In an attempt to understand this disjuncture, I will close by simply drawing your attention to the background of a couple of the film’s principal architects.

Producer Michael Franzese was an heir to New York’s notorious Colombo crime family who earned himself the nickname “The Yuppie Don” during the ‘80s, reportedly raking in a vast fortune via a gasoline bootlegging operation he arranged with the Russian Mafia. A veteran of numerous Grand Jury appearances, racketeering trials and state indictments, he is widely assumed to have begun investing in the film industry for the purposes of money laundering and/or tax avoidance. After ‘Mausoleum’, he went on to produce the impossibly crass (yet hugely entertaining) Linda Blair exploitation classic ‘Savage Streets’ (1984), before eventually getting hit with a jail term and subsequently re-inventing himself as a born-again motivational speaker.

Meanwhile, the sum total of director Michael Dugan’s other film industry credits to date are, in order: a 1976 kids movie named ‘Super Seal’, a 1999 T&A comedy (‘Raging Hormones’), and a 2015 “TV mini-series” entitled ‘The Adventures of Turkey Dude’, which does not appear to have ever been publically screened.

Somewhere between the aesthetics embodied by these two gentlemen, the essence of ‘Mausoleum’ lies, waiting.

2 comments:

Maurice Mickelwhite said...

"I instead found myself becoming increasingly infuriated by the way the gardener seemed to be spending ages and ages attempting to remove an unsightly tree stump by half-heartedly swinging an axe into the top of it.
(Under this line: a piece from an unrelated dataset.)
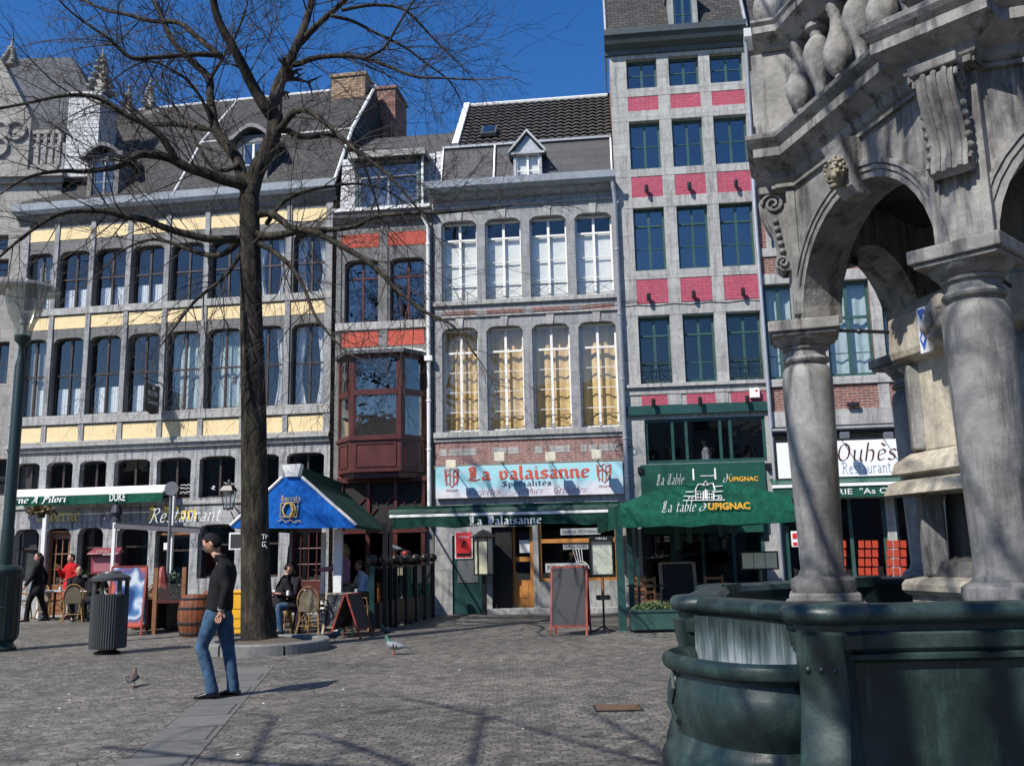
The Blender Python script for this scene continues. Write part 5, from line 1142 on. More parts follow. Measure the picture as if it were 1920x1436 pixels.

That won’t bloody work mate!"

I love it when things like that crop up in a film, when you sit there thinking "nah, thats not gonna work" at some random thing that you aren't really supposed to be paying much attention to YET draws the eye :)

I've been meaning to watch this one for yonks, so might finally get it on tonight. My main memory of it is being at a Halloween party aged about 11 and this was the chosen film. Even then "Nemod" didn't pass much muster amongst the group. Maybe they live next door to the Alucards?

Ben said...

Yeah, somewhere just down the road from Nilbog, probably. : ) (Actually, there's a slight 'Troll' connection here, so 'Mausoleum' might have been a distant influence on 'Troll 2's batshit scripting process, you never know...)

And, wow, yes - this film I think would be PERFECT for a Halloween party full of 11 year olds I think - it's pitched at exactly the right level for that age group (but just don't tell their parents).